Trying landoleet.org
Attempting to finger justin@landoleet.org -
Login: justin - - - - - - - - - - Name: Justin
Directory:
Never logged in.
New mail received Thu Oct 9 15:07 2003 (PDT)
- - Unread since Mon Mar 10 12:28 2003 (PST)
Mail forwarded to: justin@blorp.com
Plan:
Jan 22, 2004
Well, it took a bit longer than I (or likely anybody else expected), but after four and a half years, I've resigned from my position at AOL. Yay/sigh/etc.
This will likely be the last time I update this
peace out.
eof
-
End of finger session
Fortunately, this won't really result in a loss of quality with future Winamp versions. their two main coders, "Francis and Christophe," Will be taking over most of the development. From what I've heard, they did most of the work with Winamp 5. And as most of those who've taken the time to really check out Winamp 5... It really whips the llama's ass.
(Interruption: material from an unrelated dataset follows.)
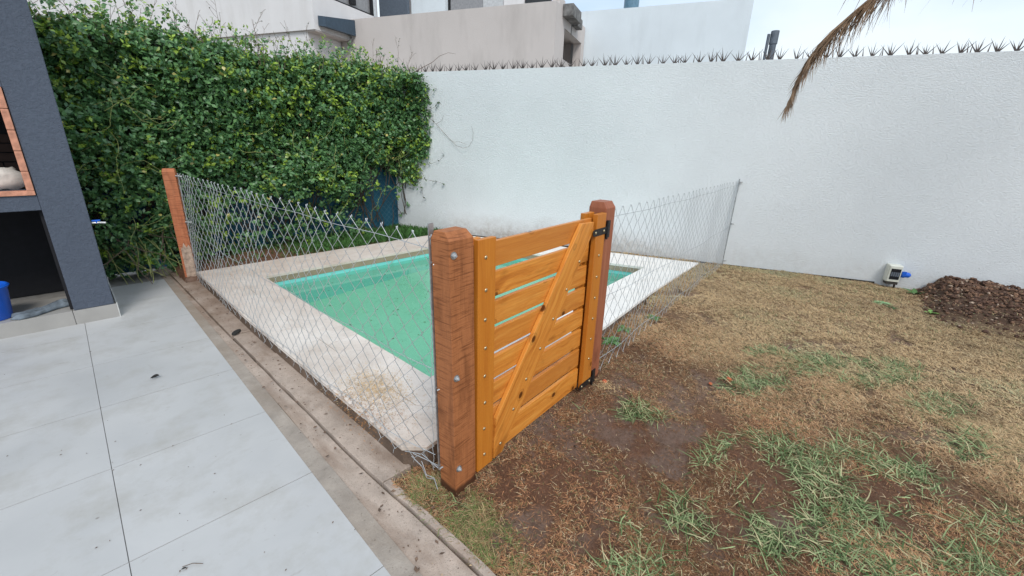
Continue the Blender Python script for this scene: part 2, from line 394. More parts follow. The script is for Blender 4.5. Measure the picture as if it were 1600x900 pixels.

One thing you cannot ignore is that napster brought P2P to the public eye. Sure we'd have P2P networks now, and they probably wouldn't have the RIAA trying to put them down. The reason why is because almost no one would be using them.
I don't like the RIAA tactics, but you have to admit that P2P is forcing them to change their business model. Would iTunes Music Store exist if P2P wasn't so wildly popular? Furthermore would we have access to so many portable music devices if it weren't for the popularity of napster and hence the popularity of digitized music (aka MP3 files)?
Not to mention that P2P gives me hope that one day artists will be able to directly reach their audience without the RIAA.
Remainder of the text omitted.